Exactly the lines from the start of the data through the line containing "solo('napkin_pile', 'white napkins" should be output, with both ends kept and nothing added.

BEGIN Data block

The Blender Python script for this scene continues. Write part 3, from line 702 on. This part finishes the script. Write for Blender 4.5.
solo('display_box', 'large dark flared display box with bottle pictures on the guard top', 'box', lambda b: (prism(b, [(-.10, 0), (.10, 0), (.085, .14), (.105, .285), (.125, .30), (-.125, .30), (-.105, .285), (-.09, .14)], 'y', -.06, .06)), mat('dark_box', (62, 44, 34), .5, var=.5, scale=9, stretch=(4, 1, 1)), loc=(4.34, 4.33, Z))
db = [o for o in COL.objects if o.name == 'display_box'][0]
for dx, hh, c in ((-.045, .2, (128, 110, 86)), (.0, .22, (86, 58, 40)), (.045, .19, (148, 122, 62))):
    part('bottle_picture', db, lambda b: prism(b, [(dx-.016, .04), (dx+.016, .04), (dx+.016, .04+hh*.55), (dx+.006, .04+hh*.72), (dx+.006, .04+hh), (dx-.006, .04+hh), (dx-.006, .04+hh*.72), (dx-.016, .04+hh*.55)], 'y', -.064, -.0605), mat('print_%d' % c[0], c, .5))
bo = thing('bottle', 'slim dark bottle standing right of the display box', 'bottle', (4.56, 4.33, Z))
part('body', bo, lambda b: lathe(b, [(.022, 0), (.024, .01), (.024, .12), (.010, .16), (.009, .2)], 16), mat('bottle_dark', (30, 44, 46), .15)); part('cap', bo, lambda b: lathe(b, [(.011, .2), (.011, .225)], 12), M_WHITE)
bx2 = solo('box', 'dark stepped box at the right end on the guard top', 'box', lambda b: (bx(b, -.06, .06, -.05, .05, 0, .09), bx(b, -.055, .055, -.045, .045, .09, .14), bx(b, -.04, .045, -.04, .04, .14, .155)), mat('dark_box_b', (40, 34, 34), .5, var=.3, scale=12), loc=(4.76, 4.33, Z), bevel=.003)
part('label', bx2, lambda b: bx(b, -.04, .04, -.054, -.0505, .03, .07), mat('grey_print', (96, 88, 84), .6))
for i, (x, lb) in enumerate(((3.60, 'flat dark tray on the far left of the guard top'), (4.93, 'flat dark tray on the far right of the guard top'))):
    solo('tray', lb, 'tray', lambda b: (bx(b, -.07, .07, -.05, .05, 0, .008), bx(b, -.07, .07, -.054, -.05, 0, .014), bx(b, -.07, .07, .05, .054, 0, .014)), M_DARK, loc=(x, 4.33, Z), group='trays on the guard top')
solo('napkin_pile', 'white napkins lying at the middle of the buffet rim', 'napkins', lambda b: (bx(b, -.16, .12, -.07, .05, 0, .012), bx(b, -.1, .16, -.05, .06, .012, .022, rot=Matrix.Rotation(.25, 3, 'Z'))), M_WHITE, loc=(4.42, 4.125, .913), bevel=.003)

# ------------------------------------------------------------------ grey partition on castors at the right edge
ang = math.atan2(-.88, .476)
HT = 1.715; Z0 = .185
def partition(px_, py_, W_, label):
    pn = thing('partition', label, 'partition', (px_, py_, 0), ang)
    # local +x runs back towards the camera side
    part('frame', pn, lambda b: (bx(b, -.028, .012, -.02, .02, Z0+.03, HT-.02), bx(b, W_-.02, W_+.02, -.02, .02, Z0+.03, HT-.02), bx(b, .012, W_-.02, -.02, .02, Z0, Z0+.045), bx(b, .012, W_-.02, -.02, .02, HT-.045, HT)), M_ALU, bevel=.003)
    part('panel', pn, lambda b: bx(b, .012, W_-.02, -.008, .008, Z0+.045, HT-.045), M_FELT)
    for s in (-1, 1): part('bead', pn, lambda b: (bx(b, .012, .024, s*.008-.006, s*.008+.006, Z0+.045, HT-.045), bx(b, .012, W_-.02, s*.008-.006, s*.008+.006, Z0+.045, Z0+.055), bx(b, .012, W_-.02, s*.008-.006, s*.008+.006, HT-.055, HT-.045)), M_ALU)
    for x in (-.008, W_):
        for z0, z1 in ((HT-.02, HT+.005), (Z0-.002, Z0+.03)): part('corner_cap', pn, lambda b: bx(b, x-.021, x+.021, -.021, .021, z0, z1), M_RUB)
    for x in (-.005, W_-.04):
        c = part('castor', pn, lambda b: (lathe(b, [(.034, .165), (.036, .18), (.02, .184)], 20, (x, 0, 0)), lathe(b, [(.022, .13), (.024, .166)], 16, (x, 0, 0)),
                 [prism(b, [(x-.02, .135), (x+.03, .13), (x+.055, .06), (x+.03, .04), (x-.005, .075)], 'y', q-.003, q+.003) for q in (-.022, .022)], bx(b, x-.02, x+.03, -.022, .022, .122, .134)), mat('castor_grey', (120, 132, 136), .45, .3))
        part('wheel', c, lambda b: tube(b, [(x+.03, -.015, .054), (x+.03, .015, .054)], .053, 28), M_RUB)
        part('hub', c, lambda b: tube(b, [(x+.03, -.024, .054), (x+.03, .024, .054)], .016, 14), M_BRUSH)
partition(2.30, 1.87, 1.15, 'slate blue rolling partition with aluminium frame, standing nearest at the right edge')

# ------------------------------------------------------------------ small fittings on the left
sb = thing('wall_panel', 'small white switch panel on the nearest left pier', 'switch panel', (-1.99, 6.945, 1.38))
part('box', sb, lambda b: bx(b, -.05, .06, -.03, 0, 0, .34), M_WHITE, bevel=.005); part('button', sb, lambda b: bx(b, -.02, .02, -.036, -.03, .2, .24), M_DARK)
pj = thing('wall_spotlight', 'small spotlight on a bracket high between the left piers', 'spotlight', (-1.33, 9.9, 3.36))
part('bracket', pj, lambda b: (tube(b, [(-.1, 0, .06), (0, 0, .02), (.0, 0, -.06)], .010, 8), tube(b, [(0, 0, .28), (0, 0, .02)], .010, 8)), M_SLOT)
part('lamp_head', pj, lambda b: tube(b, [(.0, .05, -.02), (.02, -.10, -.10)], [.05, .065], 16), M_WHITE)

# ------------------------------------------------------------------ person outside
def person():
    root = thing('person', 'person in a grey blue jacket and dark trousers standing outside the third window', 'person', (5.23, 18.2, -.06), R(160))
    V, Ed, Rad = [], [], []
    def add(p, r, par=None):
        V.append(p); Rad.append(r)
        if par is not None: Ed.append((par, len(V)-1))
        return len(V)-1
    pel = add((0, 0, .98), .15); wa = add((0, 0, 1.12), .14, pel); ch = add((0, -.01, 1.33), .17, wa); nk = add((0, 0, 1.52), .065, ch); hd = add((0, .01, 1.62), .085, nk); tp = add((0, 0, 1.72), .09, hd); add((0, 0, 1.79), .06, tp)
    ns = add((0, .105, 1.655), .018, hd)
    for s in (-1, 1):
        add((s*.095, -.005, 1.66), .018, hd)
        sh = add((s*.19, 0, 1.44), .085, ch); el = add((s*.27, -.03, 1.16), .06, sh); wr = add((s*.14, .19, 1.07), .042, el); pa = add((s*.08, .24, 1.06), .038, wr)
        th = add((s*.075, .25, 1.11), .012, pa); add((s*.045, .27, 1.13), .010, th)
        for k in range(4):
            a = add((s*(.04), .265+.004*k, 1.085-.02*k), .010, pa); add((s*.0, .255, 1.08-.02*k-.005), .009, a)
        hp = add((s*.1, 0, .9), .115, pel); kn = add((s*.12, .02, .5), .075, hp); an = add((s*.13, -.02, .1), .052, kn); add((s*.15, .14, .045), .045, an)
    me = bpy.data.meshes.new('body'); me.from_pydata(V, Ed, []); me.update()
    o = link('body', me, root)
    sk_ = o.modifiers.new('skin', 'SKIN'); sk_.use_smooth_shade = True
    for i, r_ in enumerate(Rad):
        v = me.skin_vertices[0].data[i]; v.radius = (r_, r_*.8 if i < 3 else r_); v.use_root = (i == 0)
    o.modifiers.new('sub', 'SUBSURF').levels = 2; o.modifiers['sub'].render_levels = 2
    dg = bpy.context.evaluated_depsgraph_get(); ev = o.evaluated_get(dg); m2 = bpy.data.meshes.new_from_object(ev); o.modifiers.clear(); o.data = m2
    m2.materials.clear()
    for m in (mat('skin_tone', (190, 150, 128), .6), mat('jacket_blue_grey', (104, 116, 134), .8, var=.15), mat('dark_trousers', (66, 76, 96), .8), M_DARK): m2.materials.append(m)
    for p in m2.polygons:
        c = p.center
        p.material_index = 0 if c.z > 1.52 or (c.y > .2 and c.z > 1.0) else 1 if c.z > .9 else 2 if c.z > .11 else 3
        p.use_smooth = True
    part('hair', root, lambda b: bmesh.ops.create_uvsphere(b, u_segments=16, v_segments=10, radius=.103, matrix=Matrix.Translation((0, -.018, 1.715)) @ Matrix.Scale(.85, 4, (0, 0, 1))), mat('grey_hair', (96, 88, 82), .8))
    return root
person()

END Data block

=== Written solution ===
The Blender Python script for this scene continues. Write part 3, from line 702 on. This part finishes the script. Write for Blender 4.5.
solo('display_box', 'large dark flared display box with bottle pictures on the guard top', 'box', lambda b: (prism(b, [(-.10, 0), (.10, 0), (.085, .14), (.105, .285), (.125, .30), (-.125, .30), (-.105, .285), (-.09, .14)], 'y', -.06, .06)), mat('dark_box', (62, 44, 34), .5, var=.5, scale=9, stretch=(4, 1, 1)), loc=(4.34, 4.33, Z))
db = [o for o in COL.objects if o.name == 'display_box'][0]
for dx, hh, c in ((-.045, .2, (128, 110, 86)), (.0, .22, (86, 58, 40)), (.045, .19, (148, 122, 62))):
    part('bottle_picture', db, lambda b: prism(b, [(dx-.016, .04), (dx+.016, .04), (dx+.016, .04+hh*.55), (dx+.006, .04+hh*.72), (dx+.006, .04+hh), (dx-.006, .04+hh), (dx-.006, .04+hh*.72), (dx-.016, .04+hh*.55)], 'y', -.064, -.0605), mat('print_%d' % c[0], c, .5))
bo = thing('bottle', 'slim dark bottle standing right of the display box', 'bottle', (4.56, 4.33, Z))
part('body', bo, lambda b: lathe(b, [(.022, 0), (.024, .01), (.024, .12), (.010, .16), (.009, .2)], 16), mat('bottle_dark', (30, 44, 46), .15)); part('cap', bo, lambda b: lathe(b, [(.011, .2), (.011, .225)], 12), M_WHITE)
bx2 = solo('box', 'dark stepped box at the right end on the guard top', 'box', lambda b: (bx(b, -.06, .06, -.05, .05, 0, .09), bx(b, -.055, .055, -.045, .045, .09, .14), bx(b, -.04, .045, -.04, .04, .14, .155)), mat('dark_box_b', (40, 34, 34), .5, var=.3, scale=12), loc=(4.76, 4.33, Z), bevel=.003)
part('label', bx2, lambda b: bx(b, -.04, .04, -.054, -.0505, .03, .07), mat('grey_print', (96, 88, 84), .6))
for i, (x, lb) in enumerate(((3.60, 'flat dark tray on the far left of the guard top'), (4.93, 'flat dark tray on the far right of the guard top'))):
    solo('tray', lb, 'tray', lambda b: (bx(b, -.07, .07, -.05, .05, 0, .008), bx(b, -.07, .07, -.054, -.05, 0, .014), bx(b, -.07, .07, .05, .054, 0, .014)), M_DARK, loc=(x, 4.33, Z), group='trays on the guard top')
solo('napkin_pile', 'white napkins lying at the middle of the buffet rim', 'napkins', lambda b: (bx(b, -.16, .12, -.07, .05, 0, .012), bx(b, -.1, .16, -.05, .06, .012, .022, rot=Matrix.Rotation(.25, 3, 'Z'))), M_WHITE, loc=(4.42, 4.125, .913), bevel=.003)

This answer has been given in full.